The chamber's annual island event is attended by hundreds of state and local politicians as well as Gov. Rick Snyder. Motown's bankruptcy and the city's recovery have been the main topics at the three-day event.

In his Friday morning talk, Orr also accused financial creditors of spreading false information about Detroit's assets and warned they are trying to undermine the so-called "grand bargain" that's central to the city's plan of confirmation.

Orr characterized the creditors -- apparently referring to bond insurers -- as angry and "very ticked off," and warned they're working hard to derail the bargain that's central to the labor settlements, Orr said. They have launched a "significant disinformation campaign" about the city owned art collection, he said, and are sending the false information to the "New York financial press," he said.

"They are driving a very concerted and focused campaign to undermine the proposal we have on the table," said Orr, calling the grand bargain "delicate."

The grand bargain would infuse $816 million to the city's pension systems with a mix of public and private funds from a group of foundations, the Detroit Institute of Arts, and the state. The money would go toward the city's pensions and protect its prized art collection by allowing the museum to spin into an independent nonprofit authority.

Investors who bought the city's bonds in the past took a risky gamble and are now paying the price, according to the emergency manager.

They "made a bad bet, and went all in when they shouldn't have," said Orr. "Now they have to deal with the consequences."

Detroit has reached settlements with many of its major labor creditors and the three insurers who wrap its unlimited-tax general obligation bonds.

But deals have yet to be struck with bond insurers who insure the city's $1.4 billion pension certificates of participation and $5.7 billion of water and sewer revenue bonds.

Syncora Guarantee, Inc., which has been the city's most stalwart opponent since it filed for Chapter 9 protection last July, has appealed a settlement with interest-rate swap counterparties. Together, Syncora and FGIC make up the city's second-largest creditor class behind pensions and retiree health care obligations.

The Michigan House May 22 passed the legislation authorizing the $195 million state contribution to the grand bargain, with a host of strings attached, by an overwhelming majority. The Senate is expected to take the package up as early as June 3, when the Senate government operations committee may hold a hearing on the bills, according to Amber McCann, spokesman for Senate Republicans. If it passes, the full Senate may take it up Wednesday.
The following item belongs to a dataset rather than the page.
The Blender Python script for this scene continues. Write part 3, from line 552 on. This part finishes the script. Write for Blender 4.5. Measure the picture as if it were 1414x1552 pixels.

Snyder and other supporters want lawmakers to pass the bills before their summer break, tentatively scheduled for June 12.

In a panel discussion on Detroit's future, House Speaker Jase Bolger, R-Midland, said the super-majority House vote in favor of the grand bargain legislation signaled a shift in the way many lawmakers perceive Detroit.

There were legislators from southwest and northern Michigan saying 'We stand with you,'" Bolger said. "It's not the urban core versus the suburbs, it's us coming together."